Obecne wycieki z gazociągów Nord Stream 1 i Nord Stream 2 powodują emisję gazów cieplarnianych i niewątpliwie wpływają bezpośrednio na pogłębienie kryzysu klimatycznego.
Według Międzynarodowej Agencji Energii metan jest 85 razy bardziej szkodliwy w perspektywie 20 lat niż dwutlenek węgla.
Dokładna skala emisji metanu do atmosfery w wyniku uszkodzenia gazociągów nie jest znana i trudna do oszacowania ze względu na wiele niewiadomych dotyczących ilości i parametrów znajdującego się w rurach gazu.
Jak szacują eksperci z gazociągu Nord Stream 2 wyciek metanu może odpowiadać emisjom około 6 mln ton CO2. Podobne szacunki nie są obecnie dostępne dla gazociągu Nord Stream 1 ze względu na brak informacji o tym ile gazu znajdowało się w instalacji ze względu na prowadzone prace naprawcze. Obecne szacunki całości wycieku różnią się w zależności od źródła i podają między 10 a 30 mln ton CO2 – może to być więc tyle ile wynoszą półroczne emisje z transportu w Polsce.
Niezależnie od tego, że uszkodzenia gazociągów Nord Stream są sytuacją nadzwyczajną – biorąc pod uwagę doniesienia o możliwości sabotażu, wycieki metanu z gazociągów to przygnębiająca codzienność. Jak szacuje Międzynarodowa Agencja Energii w 2021 roku wycieki metanu towarzyszące sektorowi paliw kopalnych odpowiadały równowartości 180 mld m3 gazu ziemnego. Taka ilość gazu odpowiada rocznemu zużyciu gazu w sektorze energetycznym całej Unii Europejskiej.
Wycieki metanu z infrastruktury gazowej to niejedyny problem, jaki generuje wykorzystanie gazu w energetyce. Kolejne emisje związane są oczywiście ze spalaniem samego gazu w elektrowniach czy elektrociepłowniach. Mamy pogłębiający się kryzys klimatyczny a uzależnienie od gazu tylko go napędza.
Politycy Prawa i Sprawiedliwości, na czele z wicepremierem Jackiem Sasinem wprowadzają opinię publiczną w błąd mówiąc, że Baltic Pipe zwiększa niezależność energetyczną Polski. To nieprawda, nadal importujemy gaz, tylko z innego kierunku.
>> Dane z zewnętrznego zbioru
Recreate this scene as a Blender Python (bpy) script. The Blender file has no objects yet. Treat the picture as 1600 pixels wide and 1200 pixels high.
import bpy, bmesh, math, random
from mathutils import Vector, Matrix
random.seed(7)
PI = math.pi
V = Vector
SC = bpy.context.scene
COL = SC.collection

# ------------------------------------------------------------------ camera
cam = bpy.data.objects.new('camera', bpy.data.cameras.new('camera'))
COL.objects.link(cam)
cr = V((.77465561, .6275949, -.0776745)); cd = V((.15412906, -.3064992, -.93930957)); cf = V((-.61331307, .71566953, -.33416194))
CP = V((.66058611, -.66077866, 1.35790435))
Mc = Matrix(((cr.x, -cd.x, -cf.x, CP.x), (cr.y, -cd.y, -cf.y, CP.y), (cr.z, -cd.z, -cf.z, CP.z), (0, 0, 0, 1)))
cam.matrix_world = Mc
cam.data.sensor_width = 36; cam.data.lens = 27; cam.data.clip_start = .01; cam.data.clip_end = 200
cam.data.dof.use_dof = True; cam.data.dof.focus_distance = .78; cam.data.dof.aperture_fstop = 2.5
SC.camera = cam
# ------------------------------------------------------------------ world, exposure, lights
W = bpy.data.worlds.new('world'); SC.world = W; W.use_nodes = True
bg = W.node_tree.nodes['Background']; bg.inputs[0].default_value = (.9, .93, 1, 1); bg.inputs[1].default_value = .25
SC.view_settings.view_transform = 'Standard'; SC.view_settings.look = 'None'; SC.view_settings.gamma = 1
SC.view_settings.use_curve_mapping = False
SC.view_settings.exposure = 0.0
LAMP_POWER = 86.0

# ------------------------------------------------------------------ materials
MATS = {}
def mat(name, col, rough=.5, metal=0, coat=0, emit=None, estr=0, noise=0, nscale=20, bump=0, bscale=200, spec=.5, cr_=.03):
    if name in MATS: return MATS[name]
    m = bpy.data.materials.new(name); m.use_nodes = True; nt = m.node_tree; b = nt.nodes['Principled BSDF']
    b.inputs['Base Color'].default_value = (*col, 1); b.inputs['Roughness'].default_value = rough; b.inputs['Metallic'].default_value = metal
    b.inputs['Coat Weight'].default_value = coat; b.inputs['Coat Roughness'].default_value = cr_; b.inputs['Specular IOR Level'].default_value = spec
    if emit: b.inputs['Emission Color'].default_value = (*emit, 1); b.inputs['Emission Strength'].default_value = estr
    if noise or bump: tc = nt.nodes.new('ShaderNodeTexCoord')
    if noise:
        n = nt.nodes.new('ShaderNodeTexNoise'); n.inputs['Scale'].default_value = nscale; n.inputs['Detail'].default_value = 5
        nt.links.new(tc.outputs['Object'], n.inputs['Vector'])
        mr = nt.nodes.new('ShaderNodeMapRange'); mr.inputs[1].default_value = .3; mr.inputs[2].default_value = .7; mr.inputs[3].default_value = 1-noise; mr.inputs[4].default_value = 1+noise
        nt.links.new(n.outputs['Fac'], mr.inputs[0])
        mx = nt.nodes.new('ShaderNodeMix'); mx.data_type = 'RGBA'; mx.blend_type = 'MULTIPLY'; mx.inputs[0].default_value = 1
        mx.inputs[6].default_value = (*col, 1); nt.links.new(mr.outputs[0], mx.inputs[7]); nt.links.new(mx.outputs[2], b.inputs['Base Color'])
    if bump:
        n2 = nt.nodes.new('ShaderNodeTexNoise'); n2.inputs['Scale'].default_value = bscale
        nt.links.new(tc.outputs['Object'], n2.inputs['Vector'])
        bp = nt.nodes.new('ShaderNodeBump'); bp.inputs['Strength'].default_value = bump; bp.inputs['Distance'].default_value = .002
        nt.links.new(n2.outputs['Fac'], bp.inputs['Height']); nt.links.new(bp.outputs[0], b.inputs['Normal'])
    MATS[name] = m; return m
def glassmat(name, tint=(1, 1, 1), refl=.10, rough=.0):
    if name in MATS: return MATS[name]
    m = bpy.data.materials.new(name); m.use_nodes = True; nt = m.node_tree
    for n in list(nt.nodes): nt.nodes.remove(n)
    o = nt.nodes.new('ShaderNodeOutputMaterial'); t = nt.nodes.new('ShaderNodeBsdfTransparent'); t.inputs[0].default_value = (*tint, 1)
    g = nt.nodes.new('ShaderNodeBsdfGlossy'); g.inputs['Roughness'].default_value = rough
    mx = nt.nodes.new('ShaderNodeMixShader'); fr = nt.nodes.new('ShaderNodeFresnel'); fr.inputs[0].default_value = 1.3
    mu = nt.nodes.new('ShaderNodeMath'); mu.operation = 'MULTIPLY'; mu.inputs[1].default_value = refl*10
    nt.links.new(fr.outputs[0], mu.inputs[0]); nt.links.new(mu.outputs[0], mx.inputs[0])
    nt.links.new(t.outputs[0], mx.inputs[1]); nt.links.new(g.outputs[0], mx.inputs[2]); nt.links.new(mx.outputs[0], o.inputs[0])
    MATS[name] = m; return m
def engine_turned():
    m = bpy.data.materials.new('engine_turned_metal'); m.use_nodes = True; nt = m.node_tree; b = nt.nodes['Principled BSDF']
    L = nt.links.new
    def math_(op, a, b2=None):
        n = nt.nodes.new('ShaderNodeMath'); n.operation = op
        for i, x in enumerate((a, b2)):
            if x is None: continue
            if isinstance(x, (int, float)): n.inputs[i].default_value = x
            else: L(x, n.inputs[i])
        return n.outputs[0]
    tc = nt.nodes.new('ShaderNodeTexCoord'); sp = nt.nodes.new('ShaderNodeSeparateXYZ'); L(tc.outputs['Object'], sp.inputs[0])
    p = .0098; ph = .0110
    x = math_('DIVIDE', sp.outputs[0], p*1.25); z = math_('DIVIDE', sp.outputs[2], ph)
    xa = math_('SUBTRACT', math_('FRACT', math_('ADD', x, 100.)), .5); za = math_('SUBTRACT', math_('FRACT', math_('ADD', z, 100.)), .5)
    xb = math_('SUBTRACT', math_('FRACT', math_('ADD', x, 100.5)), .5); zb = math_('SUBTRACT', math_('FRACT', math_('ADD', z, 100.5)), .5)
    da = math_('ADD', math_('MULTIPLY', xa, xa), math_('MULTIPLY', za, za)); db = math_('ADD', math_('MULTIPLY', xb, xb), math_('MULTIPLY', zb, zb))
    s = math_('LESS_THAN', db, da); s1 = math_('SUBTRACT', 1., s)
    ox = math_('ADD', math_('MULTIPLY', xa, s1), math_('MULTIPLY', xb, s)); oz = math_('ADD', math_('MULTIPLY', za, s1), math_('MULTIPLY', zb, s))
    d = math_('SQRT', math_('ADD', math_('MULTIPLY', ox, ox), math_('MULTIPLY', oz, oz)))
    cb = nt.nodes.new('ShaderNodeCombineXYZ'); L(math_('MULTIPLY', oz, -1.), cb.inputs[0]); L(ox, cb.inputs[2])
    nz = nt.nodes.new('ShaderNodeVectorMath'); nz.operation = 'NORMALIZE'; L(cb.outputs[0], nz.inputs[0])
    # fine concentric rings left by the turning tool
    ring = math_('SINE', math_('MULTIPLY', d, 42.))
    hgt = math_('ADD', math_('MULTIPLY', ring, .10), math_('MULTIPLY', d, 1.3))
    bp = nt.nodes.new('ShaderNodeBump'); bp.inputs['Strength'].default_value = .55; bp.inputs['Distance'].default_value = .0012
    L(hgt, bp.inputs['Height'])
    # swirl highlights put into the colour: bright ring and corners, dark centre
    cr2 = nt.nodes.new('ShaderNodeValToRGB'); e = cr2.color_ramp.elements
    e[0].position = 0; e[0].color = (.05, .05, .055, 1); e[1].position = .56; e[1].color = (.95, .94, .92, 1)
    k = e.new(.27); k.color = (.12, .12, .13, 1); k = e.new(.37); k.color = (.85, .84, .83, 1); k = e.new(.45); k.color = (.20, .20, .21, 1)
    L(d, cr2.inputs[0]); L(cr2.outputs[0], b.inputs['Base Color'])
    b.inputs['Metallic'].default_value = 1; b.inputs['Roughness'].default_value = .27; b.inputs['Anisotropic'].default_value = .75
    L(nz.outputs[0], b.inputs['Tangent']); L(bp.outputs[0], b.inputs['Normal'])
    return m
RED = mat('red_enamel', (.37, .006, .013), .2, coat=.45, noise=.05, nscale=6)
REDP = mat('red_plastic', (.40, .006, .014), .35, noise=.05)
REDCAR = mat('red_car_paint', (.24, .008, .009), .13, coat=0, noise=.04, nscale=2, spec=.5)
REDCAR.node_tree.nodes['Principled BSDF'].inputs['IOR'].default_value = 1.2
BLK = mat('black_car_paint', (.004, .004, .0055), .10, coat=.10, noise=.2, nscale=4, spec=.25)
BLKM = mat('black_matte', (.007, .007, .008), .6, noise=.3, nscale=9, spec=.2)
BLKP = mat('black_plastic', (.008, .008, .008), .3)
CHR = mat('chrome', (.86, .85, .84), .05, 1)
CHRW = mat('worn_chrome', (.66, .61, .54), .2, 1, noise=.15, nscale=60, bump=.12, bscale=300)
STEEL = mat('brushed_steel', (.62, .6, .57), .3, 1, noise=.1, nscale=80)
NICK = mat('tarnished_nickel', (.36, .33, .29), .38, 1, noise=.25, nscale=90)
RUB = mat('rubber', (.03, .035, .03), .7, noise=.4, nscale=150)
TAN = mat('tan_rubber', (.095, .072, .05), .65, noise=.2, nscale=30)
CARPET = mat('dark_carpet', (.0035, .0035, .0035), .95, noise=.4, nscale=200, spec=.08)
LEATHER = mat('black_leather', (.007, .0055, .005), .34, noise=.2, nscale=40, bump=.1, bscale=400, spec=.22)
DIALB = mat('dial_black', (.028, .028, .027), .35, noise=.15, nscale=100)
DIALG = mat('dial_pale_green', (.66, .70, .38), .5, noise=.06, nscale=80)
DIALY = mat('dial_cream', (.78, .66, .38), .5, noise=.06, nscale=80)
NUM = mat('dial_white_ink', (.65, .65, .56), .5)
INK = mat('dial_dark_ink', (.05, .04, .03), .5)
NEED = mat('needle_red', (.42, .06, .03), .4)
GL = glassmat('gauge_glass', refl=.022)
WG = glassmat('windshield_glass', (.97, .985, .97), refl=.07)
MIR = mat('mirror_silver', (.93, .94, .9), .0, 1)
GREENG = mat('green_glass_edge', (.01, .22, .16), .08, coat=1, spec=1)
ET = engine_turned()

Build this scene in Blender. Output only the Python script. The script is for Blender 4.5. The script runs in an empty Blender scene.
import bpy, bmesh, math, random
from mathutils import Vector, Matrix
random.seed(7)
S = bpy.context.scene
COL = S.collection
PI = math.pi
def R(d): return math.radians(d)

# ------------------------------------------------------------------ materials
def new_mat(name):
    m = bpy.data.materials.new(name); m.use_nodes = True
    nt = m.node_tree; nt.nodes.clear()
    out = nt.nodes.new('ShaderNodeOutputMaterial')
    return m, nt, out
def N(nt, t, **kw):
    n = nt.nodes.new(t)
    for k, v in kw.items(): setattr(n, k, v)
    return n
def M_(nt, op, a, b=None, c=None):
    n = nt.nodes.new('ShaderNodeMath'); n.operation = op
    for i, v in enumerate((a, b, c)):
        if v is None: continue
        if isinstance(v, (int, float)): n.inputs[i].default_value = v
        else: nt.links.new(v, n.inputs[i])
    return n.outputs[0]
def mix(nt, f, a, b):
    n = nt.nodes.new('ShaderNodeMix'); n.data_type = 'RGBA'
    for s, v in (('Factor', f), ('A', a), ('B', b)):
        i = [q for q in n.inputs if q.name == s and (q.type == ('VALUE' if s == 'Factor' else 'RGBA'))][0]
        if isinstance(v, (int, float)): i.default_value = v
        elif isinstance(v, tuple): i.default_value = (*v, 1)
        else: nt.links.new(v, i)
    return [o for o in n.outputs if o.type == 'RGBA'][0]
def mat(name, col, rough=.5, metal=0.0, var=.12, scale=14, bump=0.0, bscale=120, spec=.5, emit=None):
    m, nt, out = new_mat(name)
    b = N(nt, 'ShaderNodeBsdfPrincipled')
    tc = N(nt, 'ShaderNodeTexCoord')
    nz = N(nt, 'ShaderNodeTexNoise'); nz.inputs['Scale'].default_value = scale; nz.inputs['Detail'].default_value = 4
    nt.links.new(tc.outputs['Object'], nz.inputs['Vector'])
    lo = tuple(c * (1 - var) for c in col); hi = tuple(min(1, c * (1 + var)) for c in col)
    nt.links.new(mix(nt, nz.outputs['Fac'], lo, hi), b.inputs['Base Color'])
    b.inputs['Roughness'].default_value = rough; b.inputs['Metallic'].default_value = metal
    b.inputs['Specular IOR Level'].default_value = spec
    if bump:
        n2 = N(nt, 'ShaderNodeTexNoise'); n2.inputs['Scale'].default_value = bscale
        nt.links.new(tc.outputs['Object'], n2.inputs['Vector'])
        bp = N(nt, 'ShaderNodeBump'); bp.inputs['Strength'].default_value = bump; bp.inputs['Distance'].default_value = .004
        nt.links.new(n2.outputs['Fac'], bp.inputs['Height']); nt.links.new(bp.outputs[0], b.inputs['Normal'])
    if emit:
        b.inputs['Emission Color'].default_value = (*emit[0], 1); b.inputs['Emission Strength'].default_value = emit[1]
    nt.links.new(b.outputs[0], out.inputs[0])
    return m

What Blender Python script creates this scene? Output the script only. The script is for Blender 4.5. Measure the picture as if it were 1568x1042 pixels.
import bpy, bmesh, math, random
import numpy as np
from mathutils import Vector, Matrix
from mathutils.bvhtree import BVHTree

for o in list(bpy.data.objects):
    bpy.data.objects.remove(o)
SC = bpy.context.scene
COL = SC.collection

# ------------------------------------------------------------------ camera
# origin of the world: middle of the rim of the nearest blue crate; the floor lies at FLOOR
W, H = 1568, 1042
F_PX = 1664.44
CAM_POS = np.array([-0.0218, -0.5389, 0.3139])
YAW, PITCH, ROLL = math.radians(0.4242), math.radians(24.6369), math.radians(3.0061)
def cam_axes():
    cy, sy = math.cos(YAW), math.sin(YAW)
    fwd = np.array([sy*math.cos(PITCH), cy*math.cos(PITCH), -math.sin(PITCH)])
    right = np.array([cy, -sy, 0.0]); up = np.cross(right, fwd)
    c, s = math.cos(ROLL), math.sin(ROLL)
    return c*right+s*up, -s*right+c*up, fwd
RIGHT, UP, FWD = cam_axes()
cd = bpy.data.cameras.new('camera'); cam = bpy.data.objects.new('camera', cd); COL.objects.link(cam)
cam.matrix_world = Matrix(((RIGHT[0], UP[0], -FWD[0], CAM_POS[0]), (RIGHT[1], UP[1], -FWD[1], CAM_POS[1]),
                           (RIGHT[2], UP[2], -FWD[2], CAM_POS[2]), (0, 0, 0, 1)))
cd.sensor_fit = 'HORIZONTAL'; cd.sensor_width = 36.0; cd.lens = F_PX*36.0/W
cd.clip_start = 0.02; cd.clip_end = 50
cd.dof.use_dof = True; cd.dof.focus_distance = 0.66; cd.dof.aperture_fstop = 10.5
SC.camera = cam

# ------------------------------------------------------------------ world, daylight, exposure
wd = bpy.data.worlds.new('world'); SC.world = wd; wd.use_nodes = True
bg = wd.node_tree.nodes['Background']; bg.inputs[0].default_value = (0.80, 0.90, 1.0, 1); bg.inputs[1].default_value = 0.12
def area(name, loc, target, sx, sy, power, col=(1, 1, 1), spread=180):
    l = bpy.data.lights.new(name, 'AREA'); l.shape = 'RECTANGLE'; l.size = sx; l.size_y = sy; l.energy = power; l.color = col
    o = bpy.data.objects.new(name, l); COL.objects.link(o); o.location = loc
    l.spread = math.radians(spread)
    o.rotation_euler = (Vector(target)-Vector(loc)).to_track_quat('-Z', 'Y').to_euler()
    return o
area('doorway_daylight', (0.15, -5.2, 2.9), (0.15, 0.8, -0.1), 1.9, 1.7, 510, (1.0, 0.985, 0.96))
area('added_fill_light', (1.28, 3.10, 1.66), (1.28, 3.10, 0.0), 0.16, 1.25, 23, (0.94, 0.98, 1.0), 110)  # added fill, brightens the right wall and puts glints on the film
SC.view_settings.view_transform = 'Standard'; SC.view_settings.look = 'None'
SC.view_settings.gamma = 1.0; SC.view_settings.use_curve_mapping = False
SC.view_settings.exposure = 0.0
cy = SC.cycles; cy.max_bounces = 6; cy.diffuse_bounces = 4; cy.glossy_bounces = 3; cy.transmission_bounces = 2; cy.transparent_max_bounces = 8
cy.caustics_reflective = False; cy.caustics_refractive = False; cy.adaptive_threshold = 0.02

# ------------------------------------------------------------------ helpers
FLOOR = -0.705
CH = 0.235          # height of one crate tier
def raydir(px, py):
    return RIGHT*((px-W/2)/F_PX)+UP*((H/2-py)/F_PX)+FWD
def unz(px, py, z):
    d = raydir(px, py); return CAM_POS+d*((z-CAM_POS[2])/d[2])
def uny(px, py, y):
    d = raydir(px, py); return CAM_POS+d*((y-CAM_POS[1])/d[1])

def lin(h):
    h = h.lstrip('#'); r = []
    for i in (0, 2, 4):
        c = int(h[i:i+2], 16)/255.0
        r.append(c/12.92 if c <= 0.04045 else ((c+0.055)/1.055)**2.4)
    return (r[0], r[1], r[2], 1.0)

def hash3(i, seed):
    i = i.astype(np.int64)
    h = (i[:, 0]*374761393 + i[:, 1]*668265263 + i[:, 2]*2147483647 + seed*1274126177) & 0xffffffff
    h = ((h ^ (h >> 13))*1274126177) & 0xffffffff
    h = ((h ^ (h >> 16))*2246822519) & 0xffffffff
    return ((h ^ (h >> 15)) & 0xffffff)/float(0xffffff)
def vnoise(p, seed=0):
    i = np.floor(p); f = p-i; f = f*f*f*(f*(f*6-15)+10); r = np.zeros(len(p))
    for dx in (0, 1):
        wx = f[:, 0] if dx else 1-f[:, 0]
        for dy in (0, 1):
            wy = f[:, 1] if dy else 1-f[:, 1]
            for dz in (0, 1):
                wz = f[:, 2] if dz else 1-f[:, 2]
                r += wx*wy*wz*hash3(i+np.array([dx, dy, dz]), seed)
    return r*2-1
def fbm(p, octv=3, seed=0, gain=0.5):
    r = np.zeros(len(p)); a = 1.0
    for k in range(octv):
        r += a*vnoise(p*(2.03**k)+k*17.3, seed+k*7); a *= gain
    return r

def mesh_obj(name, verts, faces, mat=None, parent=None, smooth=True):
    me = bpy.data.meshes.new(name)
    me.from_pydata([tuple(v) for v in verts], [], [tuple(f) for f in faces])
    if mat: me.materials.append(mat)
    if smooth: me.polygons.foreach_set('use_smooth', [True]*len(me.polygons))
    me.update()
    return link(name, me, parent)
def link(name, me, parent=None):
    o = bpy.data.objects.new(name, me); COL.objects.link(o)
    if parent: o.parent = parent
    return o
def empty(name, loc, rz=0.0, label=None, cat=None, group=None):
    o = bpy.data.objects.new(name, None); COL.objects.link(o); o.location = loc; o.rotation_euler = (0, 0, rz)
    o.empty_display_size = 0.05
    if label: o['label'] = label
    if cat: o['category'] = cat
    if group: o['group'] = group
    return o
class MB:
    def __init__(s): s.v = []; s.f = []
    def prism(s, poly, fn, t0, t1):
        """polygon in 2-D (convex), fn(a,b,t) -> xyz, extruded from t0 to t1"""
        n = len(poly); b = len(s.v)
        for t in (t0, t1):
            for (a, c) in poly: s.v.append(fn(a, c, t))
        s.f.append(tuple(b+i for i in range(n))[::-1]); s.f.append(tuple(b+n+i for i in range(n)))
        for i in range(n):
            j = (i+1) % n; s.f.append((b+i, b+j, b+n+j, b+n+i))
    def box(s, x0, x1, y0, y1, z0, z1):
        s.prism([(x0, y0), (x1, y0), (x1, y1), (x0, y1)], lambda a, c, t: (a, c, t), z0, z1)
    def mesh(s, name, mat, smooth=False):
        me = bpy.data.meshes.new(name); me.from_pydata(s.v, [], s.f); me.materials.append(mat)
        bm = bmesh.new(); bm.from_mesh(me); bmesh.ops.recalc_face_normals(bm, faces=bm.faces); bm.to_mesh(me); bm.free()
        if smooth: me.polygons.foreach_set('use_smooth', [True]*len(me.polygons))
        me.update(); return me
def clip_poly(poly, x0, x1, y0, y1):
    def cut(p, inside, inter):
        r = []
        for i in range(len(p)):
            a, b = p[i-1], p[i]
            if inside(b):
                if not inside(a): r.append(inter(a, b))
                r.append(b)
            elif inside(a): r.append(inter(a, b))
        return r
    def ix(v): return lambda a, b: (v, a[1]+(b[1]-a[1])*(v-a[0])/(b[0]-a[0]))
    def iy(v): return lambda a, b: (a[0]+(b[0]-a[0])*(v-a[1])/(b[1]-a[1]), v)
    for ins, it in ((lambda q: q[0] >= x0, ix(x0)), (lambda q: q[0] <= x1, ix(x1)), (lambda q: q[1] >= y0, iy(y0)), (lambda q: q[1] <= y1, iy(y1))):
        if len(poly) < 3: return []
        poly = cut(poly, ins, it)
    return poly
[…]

Natomiast drogą do suwerenności energetycznej Polski i do rozwiązania kryzysu w energetyce są intensywne inwestycje w krajowe źródła takie jak OZE, takie jak wiatraki, panele słoneczny czy w ocieplenie domów. Najnowszy sondaż pokazuje, że ponad 60 procent Polek i Polaków upatruje w odnawialnych źródłach energii ratunku w obliczu kryzysu energetycznego.
Tym bardziej dziwi, że rządzący mimo licznych zapowiedzi jeszcze nie uwolnili pełnego potencjału zielonej energii w Polsce. Wygląda na to, że dla rządzących ważniejsze od naszej suwerenności energetycznej i woli większości Polaków są wewnętrzne walki w obozie Zjednoczonej Prawicy.
W czerwcu tego roku Greenpeace wraz z nurkami dotarł do podwodnej części gazociągu Nord Stream 1 w proteście przeciwko uzależnieniu Polski i Unii Europejskiej od gazu.